Hard Metal Body

Alice Channer

An artwork for Notting Hill Gate Underground station
29 March 2012 – 19 September 2013

Part of the following series:

Central Line Series

Hard Metal Body was an art work by Alice Channer created for Notting Hill Gate Underground station as part of Art on the Underground’s Central Line Series.

The work was installed along each stretch of wall on either side of the escalators leading to the Central line platforms.

A succession of rough ellipses, varying in size, seems to float above the handrails. These rings are the detailed imprints, reproduced on vinyl, of elastic waistbands from clothing. Moving alongside them up or down the escalators recalls the stop-frame images of a flip book.

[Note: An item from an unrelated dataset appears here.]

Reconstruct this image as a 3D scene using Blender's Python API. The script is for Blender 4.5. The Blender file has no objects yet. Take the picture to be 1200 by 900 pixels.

Made in response to the Central Line Series’ theme of communication and exchange, as well as to the nature of the site, Hard Metal Body expressed Channer’s desire to inhabit and communicate with the industrial surfaces of the tunnel. She attempted to set up an exchange between her own soft human body and the cold metal surfaces of the tunnel. This was achieved through an indirect reference to her human body in the form of the stretchy clothing that we usually wear close to our skin.

Describing her work as ‘figurative sculpture without the body’, Channer uses a combination of manual, industrial and post-industrial processes both to confuse and define the edges between human and non-human entities. Making the work involves cutting the waistbands from clothing, manually rolling ink over them and then pressing them against paper. The results of this primitive printing method are digitally scanned and manipulated, and then reproduced on vinyl that is installed on the wall. At the end of the process, the details of the imprint are so clear that the flattened down waistbands still evoke the original 3D objects.

Hard Metal Body is a playful continuation of Channer’s interest in pinpointing a new human subjectivity defined by the industrial and post-industrial materials and techniques that constitute our late-capitalist era. She lives and breathes through these plastic processes that shape and form her works, almost as if, as she says, they ‘are authored by many different beings, and only one of these is me’.